** Begin DATA BLOCK **

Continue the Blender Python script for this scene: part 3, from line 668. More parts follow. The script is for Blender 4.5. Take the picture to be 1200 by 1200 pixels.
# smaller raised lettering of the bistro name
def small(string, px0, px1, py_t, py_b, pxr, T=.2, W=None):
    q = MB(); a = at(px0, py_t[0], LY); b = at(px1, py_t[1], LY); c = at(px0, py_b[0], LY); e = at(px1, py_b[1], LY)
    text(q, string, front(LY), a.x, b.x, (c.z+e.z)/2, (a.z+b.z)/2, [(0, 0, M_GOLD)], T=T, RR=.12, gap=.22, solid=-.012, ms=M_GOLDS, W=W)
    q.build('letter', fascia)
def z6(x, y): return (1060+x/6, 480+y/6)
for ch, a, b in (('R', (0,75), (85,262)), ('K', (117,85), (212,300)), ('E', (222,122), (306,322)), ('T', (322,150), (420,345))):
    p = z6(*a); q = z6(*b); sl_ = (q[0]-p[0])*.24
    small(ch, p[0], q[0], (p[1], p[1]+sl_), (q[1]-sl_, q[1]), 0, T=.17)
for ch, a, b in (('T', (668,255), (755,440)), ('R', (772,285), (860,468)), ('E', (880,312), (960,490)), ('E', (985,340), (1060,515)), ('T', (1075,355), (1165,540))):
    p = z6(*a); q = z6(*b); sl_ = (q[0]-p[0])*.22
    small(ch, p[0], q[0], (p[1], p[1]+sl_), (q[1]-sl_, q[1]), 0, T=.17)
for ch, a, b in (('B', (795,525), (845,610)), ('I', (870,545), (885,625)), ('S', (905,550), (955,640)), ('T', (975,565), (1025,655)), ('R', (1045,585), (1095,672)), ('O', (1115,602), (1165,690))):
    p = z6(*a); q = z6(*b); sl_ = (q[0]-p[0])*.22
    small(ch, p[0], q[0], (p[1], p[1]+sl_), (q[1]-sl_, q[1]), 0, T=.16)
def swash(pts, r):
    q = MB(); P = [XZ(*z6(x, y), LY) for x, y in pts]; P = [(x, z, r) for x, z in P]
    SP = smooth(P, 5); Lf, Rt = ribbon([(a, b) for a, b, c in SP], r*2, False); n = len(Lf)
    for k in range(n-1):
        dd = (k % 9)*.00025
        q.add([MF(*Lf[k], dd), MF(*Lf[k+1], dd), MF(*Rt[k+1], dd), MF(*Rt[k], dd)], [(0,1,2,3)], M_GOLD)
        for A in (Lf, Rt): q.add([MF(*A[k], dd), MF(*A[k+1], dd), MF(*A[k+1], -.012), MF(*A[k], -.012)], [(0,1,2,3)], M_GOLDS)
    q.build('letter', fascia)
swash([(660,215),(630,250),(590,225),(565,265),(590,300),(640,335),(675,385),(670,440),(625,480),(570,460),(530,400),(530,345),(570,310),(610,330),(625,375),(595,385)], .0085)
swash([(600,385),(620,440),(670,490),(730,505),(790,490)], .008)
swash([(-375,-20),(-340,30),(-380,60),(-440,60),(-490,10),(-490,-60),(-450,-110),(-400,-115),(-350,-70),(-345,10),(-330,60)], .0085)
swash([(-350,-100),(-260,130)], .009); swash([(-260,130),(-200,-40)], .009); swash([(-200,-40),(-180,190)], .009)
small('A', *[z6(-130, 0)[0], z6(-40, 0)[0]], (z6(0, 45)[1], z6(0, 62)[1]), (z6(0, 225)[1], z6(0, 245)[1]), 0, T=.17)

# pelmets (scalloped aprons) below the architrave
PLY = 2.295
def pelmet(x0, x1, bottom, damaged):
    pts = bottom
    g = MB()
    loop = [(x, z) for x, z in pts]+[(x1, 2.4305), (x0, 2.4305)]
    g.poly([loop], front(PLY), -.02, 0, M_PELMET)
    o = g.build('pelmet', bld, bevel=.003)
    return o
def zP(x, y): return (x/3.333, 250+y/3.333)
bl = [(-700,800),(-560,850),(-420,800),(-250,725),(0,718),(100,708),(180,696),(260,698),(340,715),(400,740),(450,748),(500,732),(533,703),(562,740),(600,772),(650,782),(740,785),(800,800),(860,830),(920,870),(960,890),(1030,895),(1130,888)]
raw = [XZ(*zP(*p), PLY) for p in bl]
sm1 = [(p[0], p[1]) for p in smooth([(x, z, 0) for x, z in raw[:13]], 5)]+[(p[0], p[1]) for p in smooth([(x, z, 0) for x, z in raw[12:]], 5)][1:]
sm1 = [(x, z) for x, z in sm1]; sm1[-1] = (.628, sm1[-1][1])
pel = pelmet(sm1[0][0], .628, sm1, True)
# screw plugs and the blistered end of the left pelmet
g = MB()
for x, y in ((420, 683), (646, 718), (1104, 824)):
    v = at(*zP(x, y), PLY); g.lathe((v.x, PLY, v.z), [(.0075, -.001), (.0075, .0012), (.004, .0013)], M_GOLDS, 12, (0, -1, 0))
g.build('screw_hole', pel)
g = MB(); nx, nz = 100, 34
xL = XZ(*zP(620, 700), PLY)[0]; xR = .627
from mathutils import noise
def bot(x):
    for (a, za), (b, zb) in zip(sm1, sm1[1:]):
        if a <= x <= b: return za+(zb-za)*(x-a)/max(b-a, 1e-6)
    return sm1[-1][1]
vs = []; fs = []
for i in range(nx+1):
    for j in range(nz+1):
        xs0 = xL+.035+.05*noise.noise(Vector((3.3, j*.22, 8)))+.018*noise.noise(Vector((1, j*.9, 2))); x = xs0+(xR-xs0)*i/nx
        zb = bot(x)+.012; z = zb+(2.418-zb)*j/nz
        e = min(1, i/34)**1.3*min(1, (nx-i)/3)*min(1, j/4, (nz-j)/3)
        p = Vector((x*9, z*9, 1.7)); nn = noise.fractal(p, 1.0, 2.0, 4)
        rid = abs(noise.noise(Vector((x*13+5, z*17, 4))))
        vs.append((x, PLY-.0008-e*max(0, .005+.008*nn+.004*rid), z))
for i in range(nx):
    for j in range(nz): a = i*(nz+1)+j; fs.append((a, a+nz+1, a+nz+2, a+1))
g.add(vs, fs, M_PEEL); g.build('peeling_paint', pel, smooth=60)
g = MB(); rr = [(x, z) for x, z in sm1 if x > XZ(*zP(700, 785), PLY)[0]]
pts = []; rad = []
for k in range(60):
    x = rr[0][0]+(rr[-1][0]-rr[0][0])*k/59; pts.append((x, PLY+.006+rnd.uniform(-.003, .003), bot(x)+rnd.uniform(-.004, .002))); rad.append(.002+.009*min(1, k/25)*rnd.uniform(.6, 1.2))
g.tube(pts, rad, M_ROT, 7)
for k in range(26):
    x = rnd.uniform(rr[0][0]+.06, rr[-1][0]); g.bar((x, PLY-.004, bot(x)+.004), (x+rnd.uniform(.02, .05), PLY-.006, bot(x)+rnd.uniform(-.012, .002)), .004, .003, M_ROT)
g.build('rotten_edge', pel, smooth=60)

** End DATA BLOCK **

• _WHAT IS BEING ASKED_:
Your task is to transcribe the listing above in full, exactly as given.

• _TASK ANSWER_:
Continue the Blender Python script for this scene: part 3, from line 668. More parts follow. The script is for Blender 4.5. Take the picture to be 1200 by 1200 pixels.
# smaller raised lettering of the bistro name
def small(string, px0, px1, py_t, py_b, pxr, T=.2, W=None):
    q = MB(); a = at(px0, py_t[0], LY); b = at(px1, py_t[1], LY); c = at(px0, py_b[0], LY); e = at(px1, py_b[1], LY)
    text(q, string, front(LY), a.x, b.x, (c.z+e.z)/2, (a.z+b.z)/2, [(0, 0, M_GOLD)], T=T, RR=.12, gap=.22, solid=-.012, ms=M_GOLDS, W=W)
    q.build('letter', fascia)
def z6(x, y): return (1060+x/6, 480+y/6)
for ch, a, b in (('R', (0,75), (85,262)), ('K', (117,85), (212,300)), ('E', (222,122), (306,322)), ('T', (322,150), (420,345))):
    p = z6(*a); q = z6(*b); sl_ = (q[0]-p[0])*.24
    small(ch, p[0], q[0], (p[1], p[1]+sl_), (q[1]-sl_, q[1]), 0, T=.17)
for ch, a, b in (('T', (668,255), (755,440)), ('R', (772,285), (860,468)), ('E', (880,312), (960,490)), ('E', (985,340), (1060,515)), ('T', (1075,355), (1165,540))):
    p = z6(*a); q = z6(*b); sl_ = (q[0]-p[0])*.22
    small(ch, p[0], q[0], (p[1], p[1]+sl_), (q[1]-sl_, q[1]), 0, T=.17)
for ch, a, b in (('B', (795,525), (845,610)), ('I', (870,545), (885,625)), ('S', (905,550), (955,640)), ('T', (975,565), (1025,655)), ('R', (1045,585), (1095,672)), ('O', (1115,602), (1165,690))):
    p = z6(*a); q = z6(*b); sl_ = (q[0]-p[0])*.22
    small(ch, p[0], q[0], (p[1], p[1]+sl_), (q[1]-sl_, q[1]), 0, T=.16)
def swash(pts, r):
    q = MB(); P = [XZ(*z6(x, y), LY) for x, y in pts]; P = [(x, z, r) for x, z in P]
    SP = smooth(P, 5); Lf, Rt = ribbon([(a, b) for a, b, c in SP], r*2, False); n = len(Lf)
    for k in range(n-1):
        dd = (k % 9)*.00025
        q.add([MF(*Lf[k], dd), MF(*Lf[k+1], dd), MF(*Rt[k+1], dd), MF(*Rt[k], dd)], [(0,1,2,3)], M_GOLD)
        for A in (Lf, Rt): q.add([MF(*A[k], dd), MF(*A[k+1], dd), MF(*A[k+1], -.012), MF(*A[k], -.012)], [(0,1,2,3)], M_GOLDS)
    q.build('letter', fascia)
swash([(660,215),(630,250),(590,225),(565,265),(590,300),(640,335),(675,385),(670,440),(625,480),(570,460),(530,400),(530,345),(570,310),(610,330),(625,375),(595,385)], .0085)
swash([(600,385),(620,440),(670,490),(730,505),(790,490)], .008)
swash([(-375,-20),(-340,30),(-380,60),(-440,60),(-490,10),(-490,-60),(-450,-110),(-400,-115),(-350,-70),(-345,10),(-330,60)], .0085)
swash([(-350,-100),(-260,130)], .009); swash([(-260,130),(-200,-40)], .009); swash([(-200,-40),(-180,190)], .009)
small('A', *[z6(-130, 0)[0], z6(-40, 0)[0]], (z6(0, 45)[1], z6(0, 62)[1]), (z6(0, 225)[1], z6(0, 245)[1]), 0, T=.17)

# pelmets (scalloped aprons) below the architrave
PLY = 2.295
def pelmet(x0, x1, bottom, damaged):
    pts = bottom
    g = MB()
    loop = [(x, z) for x, z in pts]+[(x1, 2.4305), (x0, 2.4305)]
    g.poly([loop], front(PLY), -.02, 0, M_PELMET)
    o = g.build('pelmet', bld, bevel=.003)
    return o
def zP(x, y): return (x/3.333, 250+y/3.333)
bl = [(-700,800),(-560,850),(-420,800),(-250,725),(0,718),(100,708),(180,696),(260,698),(340,715),(400,740),(450,748),(500,732),(533,703),(562,740),(600,772),(650,782),(740,785),(800,800),(860,830),(920,870),(960,890),(1030,895),(1130,888)]
raw = [XZ(*zP(*p), PLY) for p in bl]
sm1 = [(p[0], p[1]) for p in smooth([(x, z, 0) for x, z in raw[:13]], 5)]+[(p[0], p[1]) for p in smooth([(x, z, 0) for x, z in raw[12:]], 5)][1:]
sm1 = [(x, z) for x, z in sm1]; sm1[-1] = (.628, sm1[-1][1])
pel = pelmet(sm1[0][0], .628, sm1, True)
# screw plugs and the blistered end of the left pelmet
g = MB()
for x, y in ((420, 683), (646, 718), (1104, 824)):
    v = at(*zP(x, y), PLY); g.lathe((v.x, PLY, v.z), [(.0075, -.001), (.0075, .0012), (.004, .0013)], M_GOLDS, 12, (0, -1, 0))
g.build('screw_hole', pel)
g = MB(); nx, nz = 100, 34
xL = XZ(*zP(620, 700), PLY)[0]; xR = .627
from mathutils import noise
def bot(x):
    for (a, za), (b, zb) in zip(sm1, sm1[1:]):
        if a <= x <= b: return za+(zb-za)*(x-a)/max(b-a, 1e-6)
    return sm1[-1][1]
vs = []; fs = []
for i in range(nx+1):
    for j in range(nz+1):
        xs0 = xL+.035+.05*noise.noise(Vector((3.3, j*.22, 8)))+.018*noise.noise(Vector((1, j*.9, 2))); x = xs0+(xR-xs0)*i/nx
        zb = bot(x)+.012; z = zb+(2.418-zb)*j/nz
        e = min(1, i/34)**1.3*min(1, (nx-i)/3)*min(1, j/4, (nz-j)/3)
        p = Vector((x*9, z*9, 1.7)); nn = noise.fractal(p, 1.0, 2.0, 4)
        rid = abs(noise.noise(Vector((x*13+5, z*17, 4))))
        vs.append((x, PLY-.0008-e*max(0, .005+.008*nn+.004*rid), z))
for i in range(nx):
    for j in range(nz): a = i*(nz+1)+j; fs.append((a, a+nz+1, a+nz+2, a+1))
g.add(vs, fs, M_PEEL); g.build('peeling_paint', pel, smooth=60)
g = MB(); rr = [(x, z) for x, z in sm1 if x > XZ(*zP(700, 785), PLY)[0]]
pts = []; rad = []
for k in range(60):
    x = rr[0][0]+(rr[-1][0]-rr[0][0])*k/59; pts.append((x, PLY+.006+rnd.uniform(-.003, .003), bot(x)+rnd.uniform(-.004, .002))); rad.append(.002+.009*min(1, k/25)*rnd.uniform(.6, 1.2))
g.tube(pts, rad, M_ROT, 7)
for k in range(26):
    x = rnd.uniform(rr[0][0]+.06, rr[-1][0]); g.bar((x, PLY-.004, bot(x)+.004), (x+rnd.uniform(.02, .05), PLY-.006, bot(x)+rnd.uniform(-.012, .002)), .004, .003, M_ROT)
g.build('rotten_edge', pel, smooth=60)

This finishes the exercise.